(Requirements): For this exercise, return only the lines from the line containing "0.095), dirt_t=(0.56, 0.68))" through the line containing "M['cliff'] = rockface_mat()", both ends included, exactly as they are.

(Recorded information):

- - - - -

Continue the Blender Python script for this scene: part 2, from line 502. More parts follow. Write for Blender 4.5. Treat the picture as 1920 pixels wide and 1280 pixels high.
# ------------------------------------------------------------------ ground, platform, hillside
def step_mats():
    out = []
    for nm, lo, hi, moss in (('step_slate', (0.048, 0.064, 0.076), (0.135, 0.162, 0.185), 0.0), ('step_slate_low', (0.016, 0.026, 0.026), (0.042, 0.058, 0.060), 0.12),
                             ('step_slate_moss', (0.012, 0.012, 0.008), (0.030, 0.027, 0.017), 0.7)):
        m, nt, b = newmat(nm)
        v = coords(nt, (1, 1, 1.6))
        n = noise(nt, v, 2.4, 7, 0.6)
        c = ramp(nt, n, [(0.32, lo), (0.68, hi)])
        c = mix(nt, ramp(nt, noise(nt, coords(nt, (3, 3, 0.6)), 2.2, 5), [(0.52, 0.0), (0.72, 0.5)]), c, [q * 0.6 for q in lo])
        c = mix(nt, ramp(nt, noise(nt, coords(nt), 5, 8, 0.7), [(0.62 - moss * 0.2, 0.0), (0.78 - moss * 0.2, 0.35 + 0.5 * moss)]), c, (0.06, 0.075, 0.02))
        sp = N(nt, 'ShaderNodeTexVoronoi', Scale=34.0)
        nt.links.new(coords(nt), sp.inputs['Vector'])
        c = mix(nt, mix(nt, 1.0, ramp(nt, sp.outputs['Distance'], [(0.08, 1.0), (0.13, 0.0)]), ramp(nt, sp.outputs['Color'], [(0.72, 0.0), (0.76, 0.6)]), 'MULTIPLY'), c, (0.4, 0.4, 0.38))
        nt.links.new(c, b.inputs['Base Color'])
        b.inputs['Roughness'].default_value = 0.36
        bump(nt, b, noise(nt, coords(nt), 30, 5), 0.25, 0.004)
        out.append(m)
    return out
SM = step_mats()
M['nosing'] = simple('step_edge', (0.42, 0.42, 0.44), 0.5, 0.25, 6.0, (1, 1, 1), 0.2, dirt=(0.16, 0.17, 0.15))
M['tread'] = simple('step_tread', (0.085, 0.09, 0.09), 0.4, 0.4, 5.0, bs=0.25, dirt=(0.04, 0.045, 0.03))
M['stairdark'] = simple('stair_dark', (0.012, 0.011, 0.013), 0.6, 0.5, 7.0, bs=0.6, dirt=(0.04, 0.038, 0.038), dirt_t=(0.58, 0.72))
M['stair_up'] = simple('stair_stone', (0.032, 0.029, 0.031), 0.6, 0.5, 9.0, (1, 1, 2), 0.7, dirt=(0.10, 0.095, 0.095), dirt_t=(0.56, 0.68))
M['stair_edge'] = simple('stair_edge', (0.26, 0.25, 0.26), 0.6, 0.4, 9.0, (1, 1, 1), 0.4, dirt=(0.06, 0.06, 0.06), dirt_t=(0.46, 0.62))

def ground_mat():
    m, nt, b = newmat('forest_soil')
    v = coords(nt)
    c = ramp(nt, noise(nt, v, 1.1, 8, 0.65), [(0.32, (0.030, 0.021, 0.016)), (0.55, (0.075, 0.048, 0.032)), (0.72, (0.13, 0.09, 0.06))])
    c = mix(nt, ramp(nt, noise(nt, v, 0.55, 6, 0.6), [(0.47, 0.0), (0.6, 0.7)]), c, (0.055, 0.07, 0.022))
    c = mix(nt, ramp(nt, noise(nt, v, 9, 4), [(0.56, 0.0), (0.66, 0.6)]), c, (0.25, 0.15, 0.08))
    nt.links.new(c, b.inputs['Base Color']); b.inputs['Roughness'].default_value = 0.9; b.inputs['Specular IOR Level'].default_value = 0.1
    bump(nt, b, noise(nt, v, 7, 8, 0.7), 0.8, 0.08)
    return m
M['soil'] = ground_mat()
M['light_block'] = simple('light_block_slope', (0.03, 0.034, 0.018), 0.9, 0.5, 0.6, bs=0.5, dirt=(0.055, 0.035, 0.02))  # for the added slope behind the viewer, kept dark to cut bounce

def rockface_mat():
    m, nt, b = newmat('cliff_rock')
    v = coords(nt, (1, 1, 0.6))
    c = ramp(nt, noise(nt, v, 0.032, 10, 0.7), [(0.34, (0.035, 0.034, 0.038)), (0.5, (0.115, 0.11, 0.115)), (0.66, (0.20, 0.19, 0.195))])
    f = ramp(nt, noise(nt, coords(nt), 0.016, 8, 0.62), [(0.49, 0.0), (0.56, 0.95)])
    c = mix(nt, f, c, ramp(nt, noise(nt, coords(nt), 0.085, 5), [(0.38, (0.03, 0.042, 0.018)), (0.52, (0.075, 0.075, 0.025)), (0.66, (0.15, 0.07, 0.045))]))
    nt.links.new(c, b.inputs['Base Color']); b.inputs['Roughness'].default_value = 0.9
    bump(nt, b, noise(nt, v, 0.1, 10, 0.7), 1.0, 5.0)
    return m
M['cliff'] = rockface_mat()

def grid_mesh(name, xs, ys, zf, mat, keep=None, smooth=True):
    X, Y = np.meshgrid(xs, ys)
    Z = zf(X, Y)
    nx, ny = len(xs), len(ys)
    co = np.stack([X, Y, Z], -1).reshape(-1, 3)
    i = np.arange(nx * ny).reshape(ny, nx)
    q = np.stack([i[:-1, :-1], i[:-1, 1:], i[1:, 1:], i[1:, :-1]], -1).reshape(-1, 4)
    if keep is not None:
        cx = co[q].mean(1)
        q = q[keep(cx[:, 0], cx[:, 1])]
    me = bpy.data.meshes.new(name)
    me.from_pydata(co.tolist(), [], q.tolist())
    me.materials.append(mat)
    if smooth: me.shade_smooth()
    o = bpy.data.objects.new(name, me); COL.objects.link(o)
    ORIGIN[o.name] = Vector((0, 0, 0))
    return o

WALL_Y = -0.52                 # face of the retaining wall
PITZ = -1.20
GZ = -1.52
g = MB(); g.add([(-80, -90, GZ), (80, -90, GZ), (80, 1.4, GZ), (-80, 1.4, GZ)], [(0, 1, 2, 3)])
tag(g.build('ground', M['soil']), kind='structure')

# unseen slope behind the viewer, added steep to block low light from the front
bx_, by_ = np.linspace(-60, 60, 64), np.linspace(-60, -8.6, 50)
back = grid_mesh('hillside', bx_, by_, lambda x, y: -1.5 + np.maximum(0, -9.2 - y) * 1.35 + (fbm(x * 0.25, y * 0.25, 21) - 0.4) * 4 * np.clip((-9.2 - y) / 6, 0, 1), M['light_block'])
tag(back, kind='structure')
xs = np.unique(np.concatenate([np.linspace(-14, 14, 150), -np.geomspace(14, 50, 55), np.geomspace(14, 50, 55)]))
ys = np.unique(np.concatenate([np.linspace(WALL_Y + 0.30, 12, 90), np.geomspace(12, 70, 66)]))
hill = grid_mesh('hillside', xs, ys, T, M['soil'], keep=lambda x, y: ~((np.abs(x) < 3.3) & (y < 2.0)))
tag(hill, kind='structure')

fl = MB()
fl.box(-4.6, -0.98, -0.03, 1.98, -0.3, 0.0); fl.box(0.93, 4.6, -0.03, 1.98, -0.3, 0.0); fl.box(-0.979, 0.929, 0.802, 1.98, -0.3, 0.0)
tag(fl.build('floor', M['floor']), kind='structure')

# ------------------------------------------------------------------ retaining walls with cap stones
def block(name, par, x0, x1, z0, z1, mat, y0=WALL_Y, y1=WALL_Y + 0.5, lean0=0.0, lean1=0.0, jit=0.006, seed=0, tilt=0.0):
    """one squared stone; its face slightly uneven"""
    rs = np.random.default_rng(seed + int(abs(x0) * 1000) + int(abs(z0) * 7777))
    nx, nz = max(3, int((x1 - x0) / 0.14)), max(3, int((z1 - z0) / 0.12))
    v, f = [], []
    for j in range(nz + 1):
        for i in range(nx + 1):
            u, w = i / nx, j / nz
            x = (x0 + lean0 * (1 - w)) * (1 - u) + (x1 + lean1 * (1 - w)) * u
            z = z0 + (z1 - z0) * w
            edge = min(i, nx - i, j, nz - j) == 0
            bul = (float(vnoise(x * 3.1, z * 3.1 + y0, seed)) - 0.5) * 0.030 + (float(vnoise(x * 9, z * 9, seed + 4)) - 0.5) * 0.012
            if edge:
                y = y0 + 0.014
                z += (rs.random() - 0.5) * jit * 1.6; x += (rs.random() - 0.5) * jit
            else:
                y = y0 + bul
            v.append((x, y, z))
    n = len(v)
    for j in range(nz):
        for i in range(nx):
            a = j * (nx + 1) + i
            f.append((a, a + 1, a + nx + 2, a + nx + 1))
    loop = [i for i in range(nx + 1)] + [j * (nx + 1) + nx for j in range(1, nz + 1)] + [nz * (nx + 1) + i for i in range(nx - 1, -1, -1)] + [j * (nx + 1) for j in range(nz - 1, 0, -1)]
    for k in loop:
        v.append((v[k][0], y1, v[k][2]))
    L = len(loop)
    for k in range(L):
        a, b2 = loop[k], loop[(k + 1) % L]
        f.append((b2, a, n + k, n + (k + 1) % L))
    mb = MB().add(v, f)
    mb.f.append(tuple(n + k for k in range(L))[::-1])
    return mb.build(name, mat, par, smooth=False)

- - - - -

(Full response):
M['stair_up'] = simple('stair_stone', (0.032, 0.029, 0.031), 0.6, 0.5, 9.0, (1, 1, 2), 0.7, dirt=(0.10, 0.095, 0.095), dirt_t=(0.56, 0.68))
M['stair_edge'] = simple('stair_edge', (0.26, 0.25, 0.26), 0.6, 0.4, 9.0, (1, 1, 1), 0.4, dirt=(0.06, 0.06, 0.06), dirt_t=(0.46, 0.62))

def ground_mat():
    m, nt, b = newmat('forest_soil')
    v = coords(nt)
    c = ramp(nt, noise(nt, v, 1.1, 8, 0.65), [(0.32, (0.030, 0.021, 0.016)), (0.55, (0.075, 0.048, 0.032)), (0.72, (0.13, 0.09, 0.06))])
    c = mix(nt, ramp(nt, noise(nt, v, 0.55, 6, 0.6), [(0.47, 0.0), (0.6, 0.7)]), c, (0.055, 0.07, 0.022))
    c = mix(nt, ramp(nt, noise(nt, v, 9, 4), [(0.56, 0.0), (0.66, 0.6)]), c, (0.25, 0.15, 0.08))
    nt.links.new(c, b.inputs['Base Color']); b.inputs['Roughness'].default_value = 0.9; b.inputs['Specular IOR Level'].default_value = 0.1
    bump(nt, b, noise(nt, v, 7, 8, 0.7), 0.8, 0.08)
    return m
M['soil'] = ground_mat()
M['light_block'] = simple('light_block_slope', (0.03, 0.034, 0.018), 0.9, 0.5, 0.6, bs=0.5, dirt=(0.055, 0.035, 0.02))  # for the added slope behind the viewer, kept dark to cut bounce

def rockface_mat():
    m, nt, b = newmat('cliff_rock')
    v = coords(nt, (1, 1, 0.6))
    c = ramp(nt, noise(nt, v, 0.032, 10, 0.7), [(0.34, (0.035, 0.034, 0.038)), (0.5, (0.115, 0.11, 0.115)), (0.66, (0.20, 0.19, 0.195))])
    f = ramp(nt, noise(nt, coords(nt), 0.016, 8, 0.62), [(0.49, 0.0), (0.56, 0.95)])
    c = mix(nt, f, c, ramp(nt, noise(nt, coords(nt), 0.085, 5), [(0.38, (0.03, 0.042, 0.018)), (0.52, (0.075, 0.075, 0.025)), (0.66, (0.15, 0.07, 0.045))]))
    nt.links.new(c, b.inputs['Base Color']); b.inputs['Roughness'].default_value = 0.9
    bump(nt, b, noise(nt, v, 0.1, 10, 0.7), 1.0, 5.0)
    return m
M['cliff'] = rockface_mat()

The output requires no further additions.